Ondan 20 yaş daha küçük Gülşah Durbay ilçesi Şehzadeler’i ilk kez CHP’ye kazandırırken kentin ilk kadın belediye başkanı olmayı başardı. Göreve geldiğinde belediyenin kasası boştu. Büyük hizmetler yapmayı istemesine rağmen hareket edebileceği bir alan yoktu. Sonraki aylarda kendisiyle aynı kaderi paylaşacak abisi Ferdi Zeyrek’in kapısını çaldı. Şehzadeler’de görünen işlerin çoğunu Büyükşehir Belediyesi’nin gölgesinde yapmak zorunda kaldı. Bu açığı esnaf gezerek, köylerde toplantı yaparak; ufak ufak bütçeden artırdıklarıyla hizmet ederek yaptı.
Özlem Çerçioğlu ticaret odası çevrelerinden geliyor. Anadolu aslanları içinde bir dişi kaplan. Onlara sorgusuz sualsiz her şeyi emanet ettiklerinde bu emanetin bedelini çevresine dizdiği ekiplerle ödedi. Siyasetin erdeminin ezilme çabalarını sorgulamadı. Ne gerekiyorsa yaptı. Bugünlerde mutlak butlan tartışmasıyla gündeme gelen CHP kurultaylarında ne zaman parti içi hukuk çiğnenmek istese topuklarıyla en öne geçti. Kimsenin canını almak istemediği güvercinin kellesini bir saniye düşünmeden kopardı. Onun cesareti partililerinin cehaletinin bir yansımasıydı. Kalem eteği ve erkeksi siyasetiyle vitrinde fırtına gibi esiyordu. Ona topuklu efe dediler. Elbette derlerdi. Uçak biletini alan, transferle havaalanında karşılayan, oteline yerleştiren, karnını doyuran bir belediye başkanı omurgasız gazetecilerinin topuklu efesi olurdu tabii.
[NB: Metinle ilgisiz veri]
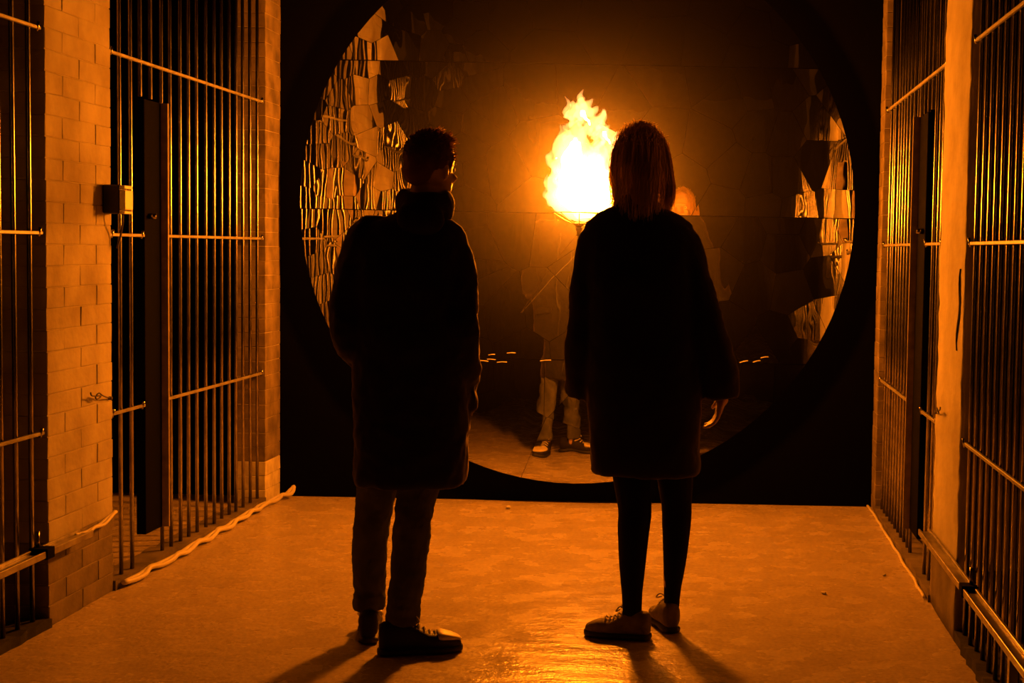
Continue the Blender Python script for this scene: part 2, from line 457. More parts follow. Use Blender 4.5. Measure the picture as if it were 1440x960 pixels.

Gülşah Durbay geçmişin nahiyesi şimdilik mahallesi Koldere’den çıkmış yoksul bir ailenin çocuğuydu. Şansı ailesiydi. Onun okula gönderilmemesi gibi bir ihtimal evinde konuşulmadı bile. Önünde büyük şehire okumaya gitmiş halası gibi büyük bir önderi vardı. Gülşah okumaya daima hevesliydi. Hastanede yanında Doğan Avcıoğlu’nun Türkiye’nin Düzeni kitabı vardı örneğin. Üstelik mezun olmaktan büyük bir keyif alıyordu. Bir kız çocuğunun başka bir şansı olmayacağını da biliyordu.
CHP’nin onun dünyasında ayrı bir önemi vardı. Özlem Çerçioğlu gibi topuklarını geçireceği bir düzlem değildi partisi. Onu koruyup kollayacağı, içine nifak sokmayacağı bir yuvaydı. Bizim kuşak kendi içinde bol kavgayla günler geçirirken Gülşah aynı kavgayı dışarıya doğru vermek gerektiğine inanırdı. CHP içindeki farklı ekiplerle temas etmeyi daima sürdürdü bu yüzden. Ölürken söylediği “çok acıklı bir hikaye” tam da bu yüzden önemliydi. Herkesi bir arada tutmanın hikayesiydi bu.
Gülşah Durbay 1 Nisan 2024 akşamında başlayan mutluluğunu birkaç ay yaşayabildi. Sadece 620 gün görev yaptı. Başkanlık makamının yanındaki küçücük özel kalemde zaman geçirdi. Gelen misafirleriyle orada sohbet ettiği zamanlar oldu. Makam arabasına binmeden kaldırımlarda yürüdü. Esnafların elini sıktı. Şehzadeler’de ilk kez 25 Kasım yürüyüşü yaptı. Hem de 50 kişiyle birlikte. Bütün bunların mutluluğu ona yetti.
Özlem Çerçioğlu’ndan farklı olarak her adımda arkasında onu takip eden kalabalığa baktı.